Choirul juga mengkonfirmasi bahwa pertanyaan-pertanyaan kontroversial dalam TWK yang beredar di publik merupakan benar adanya “dan merupakan persoalan serius dalam HAM karena diskriminatif, bernuansa kebencian, merendahkan martabat dan tidak berperspektif gender.”

Penyelidikan Komnas HAM juga menemukan bahwa terdapat setidaknya 11 jenis hak asasi manusia yang dilanggar dalam proses TWK tersebut, termasuk hak atas keadilan dan kepastian hukum, hak untuk tidak didiskriminasi, hak atas kebebasan beragama dan berkeyakinan, dan hak atas pekerjaan.

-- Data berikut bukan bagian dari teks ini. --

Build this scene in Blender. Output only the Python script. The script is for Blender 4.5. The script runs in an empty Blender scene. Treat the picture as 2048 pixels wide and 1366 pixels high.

Komnas HAM merekomendasikan bahwa proses TWK diambil alih oleh Presiden Joko Widodo dengan, antara lain, memulihkan status pegawai KPK yang dinyatakan tidak memenuhi syarat TWK.

Sebelumnya, pada tanggal 21 Juli 2021, Ombudsman RI juga mengumumkan bahwa mereka menemukan adanya maladministrasi dalam proses pengalihan status pegawai KPK.

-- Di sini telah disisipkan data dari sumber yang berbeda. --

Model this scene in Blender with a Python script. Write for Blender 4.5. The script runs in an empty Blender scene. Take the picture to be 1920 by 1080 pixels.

Pasal 7 Kovenan Internasional tentang Hak Ekonomi, Sosial dan Budaya (ICESCR) menjamin “hak atas kesempatan yang sama bagi setiap orang untuk dipromosikan ke jenjang yang lebih tinggi, tanpa didasari pertimbangan apapun selain senioritas dan kemampuan.”, yang dijelaskan lebih lanjut dalam Komentar Umum No. 23 terhadap hak atas kondisi kerja yang adil dan mendukung.

Selain itu, hak individu untuk memeluk agama dan beribadah sesuai keyakinan telah dijamin dalam Pasal 18 Kovenan Internasional tentang Hak-Hak Sipil dan Politik (ICCPR), yang isinya: “Setiap orang berhak atas kebebasan berpikir, keyakinan dan beragama. Hak ini mencakup kebebasan untuk menetapkan agama atau kepercayaan atas pilihannya sendiri, dan kebebasan, baik secara sendiri maupun bersama-sama dengan orang lain, baik di tempat umum atau tertutup, untuk menjalankan agama dan kepercayaannya dalam kegiatan ibadah, pentaatan, pengamalan, dan pengajaran.”

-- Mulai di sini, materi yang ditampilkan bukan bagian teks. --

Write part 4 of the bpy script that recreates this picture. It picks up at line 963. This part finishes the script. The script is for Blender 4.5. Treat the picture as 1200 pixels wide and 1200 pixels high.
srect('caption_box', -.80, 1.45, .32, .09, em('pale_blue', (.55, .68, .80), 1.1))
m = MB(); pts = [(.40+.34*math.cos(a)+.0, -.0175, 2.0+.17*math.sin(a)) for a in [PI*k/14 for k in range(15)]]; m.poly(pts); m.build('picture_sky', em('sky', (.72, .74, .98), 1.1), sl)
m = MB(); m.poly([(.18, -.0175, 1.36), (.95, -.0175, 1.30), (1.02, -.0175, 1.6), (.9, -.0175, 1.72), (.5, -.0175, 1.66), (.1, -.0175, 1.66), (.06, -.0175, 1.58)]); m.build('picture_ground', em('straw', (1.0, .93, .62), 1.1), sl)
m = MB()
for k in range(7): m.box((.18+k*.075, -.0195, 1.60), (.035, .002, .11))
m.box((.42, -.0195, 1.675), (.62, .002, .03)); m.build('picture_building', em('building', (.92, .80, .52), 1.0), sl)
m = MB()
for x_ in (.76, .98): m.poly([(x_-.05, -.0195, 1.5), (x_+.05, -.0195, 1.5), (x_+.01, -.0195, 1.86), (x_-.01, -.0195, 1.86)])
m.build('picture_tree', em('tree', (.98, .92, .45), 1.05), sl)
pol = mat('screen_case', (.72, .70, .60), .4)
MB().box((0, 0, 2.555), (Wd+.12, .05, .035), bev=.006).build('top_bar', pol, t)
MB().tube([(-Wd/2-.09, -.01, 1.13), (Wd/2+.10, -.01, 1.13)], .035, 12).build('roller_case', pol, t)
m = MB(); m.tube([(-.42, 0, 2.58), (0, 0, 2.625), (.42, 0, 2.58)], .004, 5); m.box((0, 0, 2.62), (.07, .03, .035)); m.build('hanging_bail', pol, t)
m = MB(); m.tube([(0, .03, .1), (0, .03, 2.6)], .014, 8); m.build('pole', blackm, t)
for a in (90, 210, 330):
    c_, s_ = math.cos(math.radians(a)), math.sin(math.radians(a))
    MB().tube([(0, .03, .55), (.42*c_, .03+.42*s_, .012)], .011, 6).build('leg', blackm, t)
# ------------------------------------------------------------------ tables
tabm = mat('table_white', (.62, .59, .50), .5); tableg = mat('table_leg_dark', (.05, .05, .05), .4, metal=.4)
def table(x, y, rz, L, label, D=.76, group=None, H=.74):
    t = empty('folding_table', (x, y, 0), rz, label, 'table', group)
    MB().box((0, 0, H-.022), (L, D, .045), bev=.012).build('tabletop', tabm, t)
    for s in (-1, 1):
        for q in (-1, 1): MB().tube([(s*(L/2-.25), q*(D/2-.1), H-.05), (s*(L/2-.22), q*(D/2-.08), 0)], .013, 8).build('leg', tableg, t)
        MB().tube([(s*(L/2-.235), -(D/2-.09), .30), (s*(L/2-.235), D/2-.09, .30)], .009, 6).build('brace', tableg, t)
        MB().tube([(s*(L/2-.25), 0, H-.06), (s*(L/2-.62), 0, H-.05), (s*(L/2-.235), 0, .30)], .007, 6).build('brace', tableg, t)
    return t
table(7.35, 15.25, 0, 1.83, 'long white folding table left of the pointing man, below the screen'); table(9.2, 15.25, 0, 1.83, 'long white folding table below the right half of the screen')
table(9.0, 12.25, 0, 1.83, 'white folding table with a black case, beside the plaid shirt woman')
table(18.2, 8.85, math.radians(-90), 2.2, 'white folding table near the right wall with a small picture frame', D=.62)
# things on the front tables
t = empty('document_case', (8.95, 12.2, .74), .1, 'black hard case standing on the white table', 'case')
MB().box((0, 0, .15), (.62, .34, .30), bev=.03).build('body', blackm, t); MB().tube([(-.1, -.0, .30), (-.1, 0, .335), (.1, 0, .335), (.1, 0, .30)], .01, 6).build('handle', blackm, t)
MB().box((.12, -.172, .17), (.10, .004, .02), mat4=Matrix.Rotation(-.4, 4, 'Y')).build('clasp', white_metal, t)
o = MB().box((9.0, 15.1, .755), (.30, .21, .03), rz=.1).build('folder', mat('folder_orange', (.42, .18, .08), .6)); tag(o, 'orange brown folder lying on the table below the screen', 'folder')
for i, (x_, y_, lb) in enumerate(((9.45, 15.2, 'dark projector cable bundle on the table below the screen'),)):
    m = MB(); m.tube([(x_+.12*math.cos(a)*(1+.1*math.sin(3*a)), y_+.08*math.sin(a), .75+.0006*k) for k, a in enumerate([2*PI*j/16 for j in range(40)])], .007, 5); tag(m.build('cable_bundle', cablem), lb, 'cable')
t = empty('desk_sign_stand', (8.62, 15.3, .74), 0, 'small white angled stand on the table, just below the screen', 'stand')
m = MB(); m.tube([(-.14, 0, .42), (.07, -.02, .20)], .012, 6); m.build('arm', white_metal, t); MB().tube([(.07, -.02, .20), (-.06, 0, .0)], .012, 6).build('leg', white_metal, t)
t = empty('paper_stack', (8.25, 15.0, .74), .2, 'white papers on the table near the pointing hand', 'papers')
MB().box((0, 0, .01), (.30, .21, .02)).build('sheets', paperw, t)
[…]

Dalam hukum nasional sekalipun, hak atas kebebasan berpikir, berhati nurani, beragama dan berkeyakinan telah dijamin dalam Konstitusi Indonesia, khususnya Pasal 29 (2) tentang kebebasan beragama dan beribadah dan pasal 28E (2) tentang kebebasan berkeyakinan di mana setiap orang berhak menyatakan pikiran dan sikap mereka sesuai dengan hati nuraninya dan juga dalam UU No. 39 Tahun 1999 tentang HAM.